Chain rule proof doubt

Question

I was reading this pdf document that shows a proof of the chain rule. My doubt is in the second slide I dont understand why the $k$ value is equal to $g'(x)$ plus $v$ all of this plus $h$. Sorry I dont write the equations, I dont know how to do it thats why I added the link to the pdf

Answer 1

This is more a comment than an answer, but whatever.

In Hardy's classic "A Course of Pure Mathematics" (the tenth edition (1960) just happens to be sitting on my shelf) he writes in chapter VI, section 114, page 217 about the chain rule that "The proof of this theorem requires a little care." The problem arises when getting $(F(f(x)))'$ if $f'(x) = 0$ as Ian's answer mentions.

Hardy says in a footnote that not considering the possibility that $f'(x) = 0$ makes a number of published proofs (including his own in the first three editions) incorrect.

This book, which I highly recommend, is available on Amazon (in the tenth edition) for $56 (US).

There are free versions available on the web, but these seems to all be of the third edition (1921). This is also true of the $16 (US) Kindle version available on Amazon. So, buyer beware.

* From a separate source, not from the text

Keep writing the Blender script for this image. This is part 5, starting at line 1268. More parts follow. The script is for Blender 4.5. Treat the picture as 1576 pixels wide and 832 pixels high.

My recommendation is that, if you are interested, look in a University library and then decide if you want it. If you do get it and do all or most of the exercises, you will have a good mastery of the subject.

Answer 2

You have by definition

$$v=\frac{g(x+h)-g(x)}{h} - g'(x), \\ w=\frac{f(y+k)-f(y)}{k} - f'(y). $$

You are originally dealing with

$$\frac{f(g(x+h)) - f(g(x))}{h}.$$

This means that the change in the input to $f$ should be

$$k=g(x+h)-g(x).$$

If this isn't clear, it's because

$$\frac{f(g(x+h))-f(g(x))}{h} = \frac{f(g(x) + (g(x+h)-g(x)) - f(g(x))}{h}$$

so we're considering $y=g(x)$ and $k=g(x+h)-g(x)$.

Now we can rewrite our expression for $k$ as

$$k=h \left ( g'(x) + v \right )$$

by solving the equation which defines $v$ for $g(x+h)-g(x).$ This is just algebra:

$$v=\frac{g(x+h)-g(x)}{h} - g'(x) = \frac{k}{h} - g'(x) \\ v + g'(x) = \frac{k}{h} \\ k = h \left ( v + g'(x) \right ).$$

By the way, as a bonus, the proof at the end is correct provided $g'(x) \neq 0$, since it just needs $f'(g(x))$ and $1/g'(x)$ to be defined, along with the product rule for limits. I have usually seen the chain rule carefully proven by using that argument when $g'(x) \neq 0$ and then separately proving that if $g'(x)=0$ then $(f \circ g)'(x) = 0$.